I regret... painting the bedroom in the first house that I owned in penicillin pink with burgundy paintwork. I’d like to claim I was on drugs at the time but I know I wasn’t because I’ve never taken any.

I regret... not becoming Britain’s answer to Olga Korbut. Even though I wasn’t even my school’s, or, come to think of it, my own household's answer to Olga Korbut.

I regret.. not taking enough photos of my children when they were little and not having a third baby in case it turned out to be as sleepless and grumpy as the second one. Who, naturally, grew up to be Mr Delightful.

I regret... not driving to London when Nelson Mandela was staying there and not trying to shake hands with him or tell him how fantastic he is.

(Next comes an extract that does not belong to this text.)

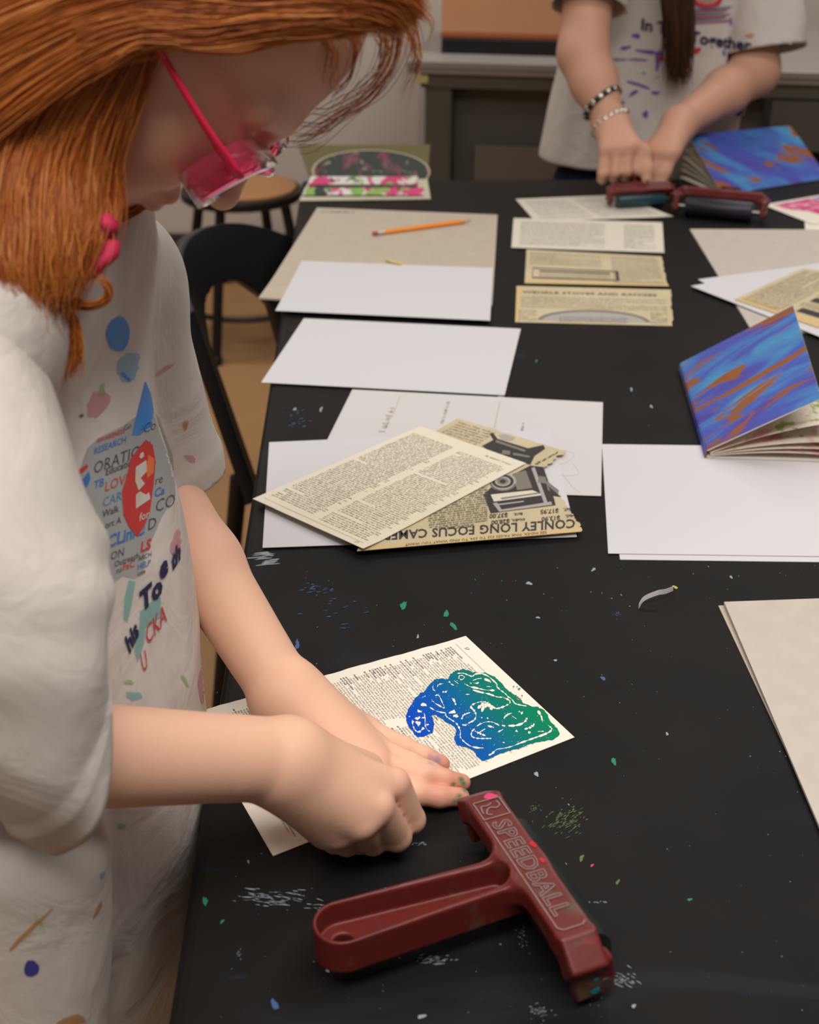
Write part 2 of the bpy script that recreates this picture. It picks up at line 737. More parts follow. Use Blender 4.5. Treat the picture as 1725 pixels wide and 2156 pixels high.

I regret.. getting my hair cut in what looked suspiciously like a mullet when I was 17 and then allowing my mum to take a photo of me sporting the Barnet of Shame.

I regret.. buying the white ski jacket which I fancied as terribly chic but actually makes me look like the Human Puffball as I hurtle across Les Trois Vallees.

I regret... giving in to my husband’s obsession with owning a vintage VW camper and then finding ourselves stranded in the Auvergne, stranded in Devon, stranded in Hampshire, stranded on the sodding driveway before we could even get away on holiday one year.

I regret... not eating more cake, Toblerone, Petit Ecolier biccies, my mum’s chocolate trifle and big bags of salt and vinegar crisps when I was a skinny minnie who never put on any weight. Nowadays I only have to consume a Fruit Pastille find myself sporting a multi-story muffin-top. Similarly, I also regret not eating enough Cadbury’s Cabana bars – I thought they’d be around forever but then the blighters pulled them.

I regret...persisting in the tragic belief that a £45 face cream can actually get rid of wrinkles when all the evidence from my own mirror is that it can’t.

I regret... all the time I’ve wasted trying to read high-brow books by literary bores like Salman Rushdie, and watching high-brow films, like the Battleship Potemkin, and listening to plays on Radio 4 which have no appreciable conclusion when I could have been reading/ watching/listening to the story tape of Precious Ramotswe and her wonderful Ladies’ Detective Agency.

So oui, je regrette quite a lot. But, like the man who never made a mistake, the woman who never regretted anything never did anything, either.